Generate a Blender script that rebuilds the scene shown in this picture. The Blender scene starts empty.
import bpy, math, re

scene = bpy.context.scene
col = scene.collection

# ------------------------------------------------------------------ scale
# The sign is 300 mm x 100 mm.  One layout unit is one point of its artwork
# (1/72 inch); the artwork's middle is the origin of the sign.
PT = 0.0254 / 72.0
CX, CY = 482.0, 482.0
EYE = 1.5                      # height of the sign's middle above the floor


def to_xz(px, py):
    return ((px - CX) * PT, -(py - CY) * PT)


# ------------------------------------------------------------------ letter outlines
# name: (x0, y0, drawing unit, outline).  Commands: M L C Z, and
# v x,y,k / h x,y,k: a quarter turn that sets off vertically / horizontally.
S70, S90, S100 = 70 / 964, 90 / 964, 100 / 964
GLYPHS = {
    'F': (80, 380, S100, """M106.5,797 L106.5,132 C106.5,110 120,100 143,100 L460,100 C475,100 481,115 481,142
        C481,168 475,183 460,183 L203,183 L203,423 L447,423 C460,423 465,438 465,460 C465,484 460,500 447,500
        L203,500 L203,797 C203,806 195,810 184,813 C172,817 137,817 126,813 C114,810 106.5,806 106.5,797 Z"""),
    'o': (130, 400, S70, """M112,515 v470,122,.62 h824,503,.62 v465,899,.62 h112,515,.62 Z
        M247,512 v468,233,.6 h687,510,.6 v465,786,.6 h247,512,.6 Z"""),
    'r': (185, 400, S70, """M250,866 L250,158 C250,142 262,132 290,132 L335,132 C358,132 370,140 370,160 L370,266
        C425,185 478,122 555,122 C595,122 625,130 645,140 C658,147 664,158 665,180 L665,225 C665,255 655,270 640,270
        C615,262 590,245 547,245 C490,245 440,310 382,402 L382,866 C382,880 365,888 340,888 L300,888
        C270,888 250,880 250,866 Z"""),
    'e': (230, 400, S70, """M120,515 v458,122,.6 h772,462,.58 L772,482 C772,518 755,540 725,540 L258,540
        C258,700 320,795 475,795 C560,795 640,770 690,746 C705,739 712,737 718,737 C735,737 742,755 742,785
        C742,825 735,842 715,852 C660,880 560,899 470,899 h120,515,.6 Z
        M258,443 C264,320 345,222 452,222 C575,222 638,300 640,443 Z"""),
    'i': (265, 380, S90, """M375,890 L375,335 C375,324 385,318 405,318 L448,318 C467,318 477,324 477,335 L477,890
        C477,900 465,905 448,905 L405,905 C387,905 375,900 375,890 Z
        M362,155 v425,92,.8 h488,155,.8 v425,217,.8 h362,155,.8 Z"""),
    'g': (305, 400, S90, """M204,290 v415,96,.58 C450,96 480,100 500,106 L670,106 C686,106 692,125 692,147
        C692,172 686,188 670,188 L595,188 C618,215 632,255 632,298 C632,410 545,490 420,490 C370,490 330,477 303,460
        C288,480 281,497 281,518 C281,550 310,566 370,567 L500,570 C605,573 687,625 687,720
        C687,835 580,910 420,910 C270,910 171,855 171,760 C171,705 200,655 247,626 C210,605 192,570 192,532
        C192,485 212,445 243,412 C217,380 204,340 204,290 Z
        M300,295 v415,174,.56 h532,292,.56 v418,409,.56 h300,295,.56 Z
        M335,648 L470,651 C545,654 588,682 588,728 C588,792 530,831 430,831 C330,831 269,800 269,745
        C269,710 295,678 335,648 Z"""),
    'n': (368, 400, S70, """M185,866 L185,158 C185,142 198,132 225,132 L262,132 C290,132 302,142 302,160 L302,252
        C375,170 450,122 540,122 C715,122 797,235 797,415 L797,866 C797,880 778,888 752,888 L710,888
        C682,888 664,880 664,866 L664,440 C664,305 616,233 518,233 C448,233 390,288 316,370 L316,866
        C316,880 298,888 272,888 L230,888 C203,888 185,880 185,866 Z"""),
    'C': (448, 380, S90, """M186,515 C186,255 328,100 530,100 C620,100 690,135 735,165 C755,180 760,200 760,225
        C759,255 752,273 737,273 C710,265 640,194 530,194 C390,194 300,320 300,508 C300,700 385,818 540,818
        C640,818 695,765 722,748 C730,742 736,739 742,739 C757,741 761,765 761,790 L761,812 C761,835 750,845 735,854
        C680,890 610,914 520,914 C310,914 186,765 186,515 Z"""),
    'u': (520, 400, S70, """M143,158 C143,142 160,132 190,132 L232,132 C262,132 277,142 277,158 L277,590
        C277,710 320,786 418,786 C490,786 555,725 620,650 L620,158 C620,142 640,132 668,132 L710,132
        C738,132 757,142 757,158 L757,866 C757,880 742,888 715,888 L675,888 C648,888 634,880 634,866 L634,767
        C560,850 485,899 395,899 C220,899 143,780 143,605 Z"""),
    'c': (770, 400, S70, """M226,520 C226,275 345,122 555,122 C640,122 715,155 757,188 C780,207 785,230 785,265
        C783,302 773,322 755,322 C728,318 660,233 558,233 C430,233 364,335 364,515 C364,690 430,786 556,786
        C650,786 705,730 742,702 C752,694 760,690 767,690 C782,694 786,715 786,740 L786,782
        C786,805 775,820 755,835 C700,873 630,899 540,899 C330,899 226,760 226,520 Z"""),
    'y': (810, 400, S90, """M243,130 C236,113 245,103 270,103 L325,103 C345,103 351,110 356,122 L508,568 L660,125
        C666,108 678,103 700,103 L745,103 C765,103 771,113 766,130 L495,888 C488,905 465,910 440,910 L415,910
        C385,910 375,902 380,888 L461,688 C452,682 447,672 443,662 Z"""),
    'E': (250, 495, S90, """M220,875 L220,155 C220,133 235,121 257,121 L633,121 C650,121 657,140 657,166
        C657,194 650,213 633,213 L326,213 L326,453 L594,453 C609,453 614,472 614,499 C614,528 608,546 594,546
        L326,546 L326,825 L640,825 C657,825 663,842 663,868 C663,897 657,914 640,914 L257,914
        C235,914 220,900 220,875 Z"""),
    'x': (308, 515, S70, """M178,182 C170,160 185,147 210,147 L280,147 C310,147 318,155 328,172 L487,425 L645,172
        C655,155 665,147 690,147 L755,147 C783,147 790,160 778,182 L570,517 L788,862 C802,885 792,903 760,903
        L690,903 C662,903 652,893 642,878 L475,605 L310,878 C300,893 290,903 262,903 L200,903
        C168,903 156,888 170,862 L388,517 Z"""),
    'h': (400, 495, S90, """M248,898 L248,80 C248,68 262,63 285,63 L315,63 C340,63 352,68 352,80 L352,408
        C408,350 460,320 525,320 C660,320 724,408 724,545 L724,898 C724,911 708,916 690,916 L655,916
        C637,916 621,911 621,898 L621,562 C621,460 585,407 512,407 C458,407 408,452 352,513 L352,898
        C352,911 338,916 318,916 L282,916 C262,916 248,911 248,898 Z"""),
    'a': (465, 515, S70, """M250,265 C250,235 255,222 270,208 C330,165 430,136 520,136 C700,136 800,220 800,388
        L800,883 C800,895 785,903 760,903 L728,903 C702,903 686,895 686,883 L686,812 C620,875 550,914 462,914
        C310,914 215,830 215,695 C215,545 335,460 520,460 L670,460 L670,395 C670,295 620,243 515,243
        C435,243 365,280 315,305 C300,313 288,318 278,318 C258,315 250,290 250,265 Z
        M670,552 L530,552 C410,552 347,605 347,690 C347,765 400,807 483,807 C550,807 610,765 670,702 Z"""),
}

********

WHAT THIS TASK INVOLVES
All of the data above should be transcribed exactly.

SOLUTION FOR THIS TASK
Generate a Blender script that rebuilds the scene shown in this picture. The Blender scene starts empty.
import bpy, math, re

scene = bpy.context.scene
col = scene.collection

# ------------------------------------------------------------------ scale
# The sign is 300 mm x 100 mm.  One layout unit is one point of its artwork
# (1/72 inch); the artwork's middle is the origin of the sign.
PT = 0.0254 / 72.0
CX, CY = 482.0, 482.0
EYE = 1.5                      # height of the sign's middle above the floor


def to_xz(px, py):
    return ((px - CX) * PT, -(py - CY) * PT)


# ------------------------------------------------------------------ letter outlines
# name: (x0, y0, drawing unit, outline).  Commands: M L C Z, and
# v x,y,k / h x,y,k: a quarter turn that sets off vertically / horizontally.
S70, S90, S100 = 70 / 964, 90 / 964, 100 / 964
GLYPHS = {
    'F': (80, 380, S100, """M106.5,797 L106.5,132 C106.5,110 120,100 143,100 L460,100 C475,100 481,115 481,142
        C481,168 475,183 460,183 L203,183 L203,423 L447,423 C460,423 465,438 465,460 C465,484 460,500 447,500
        L203,500 L203,797 C203,806 195,810 184,813 C172,817 137,817 126,813 C114,810 106.5,806 106.5,797 Z"""),
    'o': (130, 400, S70, """M112,515 v470,122,.62 h824,503,.62 v465,899,.62 h112,515,.62 Z
        M247,512 v468,233,.6 h687,510,.6 v465,786,.6 h247,512,.6 Z"""),
    'r': (185, 400, S70, """M250,866 L250,158 C250,142 262,132 290,132 L335,132 C358,132 370,140 370,160 L370,266
        C425,185 478,122 555,122 C595,122 625,130 645,140 C658,147 664,158 665,180 L665,225 C665,255 655,270 640,270
        C615,262 590,245 547,245 C490,245 440,310 382,402 L382,866 C382,880 365,888 340,888 L300,888
        C270,888 250,880 250,866 Z"""),
    'e': (230, 400, S70, """M120,515 v458,122,.6 h772,462,.58 L772,482 C772,518 755,540 725,540 L258,540
        C258,700 320,795 475,795 C560,795 640,770 690,746 C705,739 712,737 718,737 C735,737 742,755 742,785
        C742,825 735,842 715,852 C660,880 560,899 470,899 h120,515,.6 Z
        M258,443 C264,320 345,222 452,222 C575,222 638,300 640,443 Z"""),
    'i': (265, 380, S90, """M375,890 L375,335 C375,324 385,318 405,318 L448,318 C467,318 477,324 477,335 L477,890
        C477,900 465,905 448,905 L405,905 C387,905 375,900 375,890 Z
        M362,155 v425,92,.8 h488,155,.8 v425,217,.8 h362,155,.8 Z"""),
    'g': (305, 400, S90, """M204,290 v415,96,.58 C450,96 480,100 500,106 L670,106 C686,106 692,125 692,147
        C692,172 686,188 670,188 L595,188 C618,215 632,255 632,298 C632,410 545,490 420,490 C370,490 330,477 303,460
        C288,480 281,497 281,518 C281,550 310,566 370,567 L500,570 C605,573 687,625 687,720
        C687,835 580,910 420,910 C270,910 171,855 171,760 C171,705 200,655 247,626 C210,605 192,570 192,532
        C192,485 212,445 243,412 C217,380 204,340 204,290 Z
        M300,295 v415,174,.56 h532,292,.56 v418,409,.56 h300,295,.56 Z
        M335,648 L470,651 C545,654 588,682 588,728 C588,792 530,831 430,831 C330,831 269,800 269,745
        C269,710 295,678 335,648 Z"""),
    'n': (368, 400, S70, """M185,866 L185,158 C185,142 198,132 225,132 L262,132 C290,132 302,142 302,160 L302,252
        C375,170 450,122 540,122 C715,122 797,235 797,415 L797,866 C797,880 778,888 752,888 L710,888
        C682,888 664,880 664,866 L664,440 C664,305 616,233 518,233 C448,233 390,288 316,370 L316,866
        C316,880 298,888 272,888 L230,888 C203,888 185,880 185,866 Z"""),
    'C': (448, 380, S90, """M186,515 C186,255 328,100 530,100 C620,100 690,135 735,165 C755,180 760,200 760,225
        C759,255 752,273 737,273 C710,265 640,194 530,194 C390,194 300,320 300,508 C300,700 385,818 540,818
        C640,818 695,765 722,748 C730,742 736,739 742,739 C757,741 761,765 761,790 L761,812 C761,835 750,845 735,854
        C680,890 610,914 520,914 C310,914 186,765 186,515 Z"""),
    'u': (520, 400, S70, """M143,158 C143,142 160,132 190,132 L232,132 C262,132 277,142 277,158 L277,590
        C277,710 320,786 418,786 C490,786 555,725 620,650 L620,158 C620,142 640,132 668,132 L710,132
        C738,132 757,142 757,158 L757,866 C757,880 742,888 715,888 L675,888 C648,888 634,880 634,866 L634,767
        C560,850 485,899 395,899 C220,899 143,780 143,605 Z"""),
    'c': (770, 400, S70, """M226,520 C226,275 345,122 555,122 C640,122 715,155 757,188 C780,207 785,230 785,265
        C783,302 773,322 755,322 C728,318 660,233 558,233 C430,233 364,335 364,515 C364,690 430,786 556,786
        C650,786 705,730 742,702 C752,694 760,690 767,690 C782,694 786,715 786,740 L786,782
        C786,805 775,820 755,835 C700,873 630,899 540,899 C330,899 226,760 226,520 Z"""),
    'y': (810, 400, S90, """M243,130 C236,113 245,103 270,103 L325,103 C345,103 351,110 356,122 L508,568 L660,125
        C666,108 678,103 700,103 L745,103 C765,103 771,113 766,130 L495,888 C488,905 465,910 440,910 L415,910
        C385,910 375,902 380,888 L461,688 C452,682 447,672 443,662 Z"""),
    'E': (250, 495, S90, """M220,875 L220,155 C220,133 235,121 257,121 L633,121 C650,121 657,140 657,166
        C657,194 650,213 633,213 L326,213 L326,453 L594,453 C609,453 614,472 614,499 C614,528 608,546 594,546
        L326,546 L326,825 L640,825 C657,825 663,842 663,868 C663,897 657,914 640,914 L257,914
        C235,914 220,900 220,875 Z"""),
    'x': (308, 515, S70, """M178,182 C170,160 185,147 210,147 L280,147 C310,147 318,155 328,172 L487,425 L645,172
        C655,155 665,147 690,147 L755,147 C783,147 790,160 778,182 L570,517 L788,862 C802,885 792,903 760,903
        L690,903 C662,903 652,893 642,878 L475,605 L310,878 C300,893 290,903 262,903 L200,903
        C168,903 156,888 170,862 L388,517 Z"""),
    'h': (400, 495, S90, """M248,898 L248,80 C248,68 262,63 285,63 L315,63 C340,63 352,68 352,80 L352,408
        C408,350 460,320 525,320 C660,320 724,408 724,545 L724,898 C724,911 708,916 690,916 L655,916
        C637,916 621,911 621,898 L621,562 C621,460 585,407 512,407 C458,407 408,452 352,513 L352,898
        C352,911 338,916 318,916 L282,916 C262,916 248,911 248,898 Z"""),
    'a': (465, 515, S70, """M250,265 C250,235 255,222 270,208 C330,165 430,136 520,136 C700,136 800,220 800,388
        L800,883 C800,895 785,903 760,903 L728,903 C702,903 686,895 686,883 L686,812 C620,875 550,914 462,914
        C310,914 215,830 215,695 C215,545 335,460 520,460 L670,460 L670,395 C670,295 620,243 515,243
        C435,243 365,280 315,305 C300,313 288,318 278,318 C258,315 250,290 250,265 Z
        M670,552 L530,552 C410,552 347,605 347,690 C347,765 400,807 483,807 C550,807 610,765 670,702 Z"""),
}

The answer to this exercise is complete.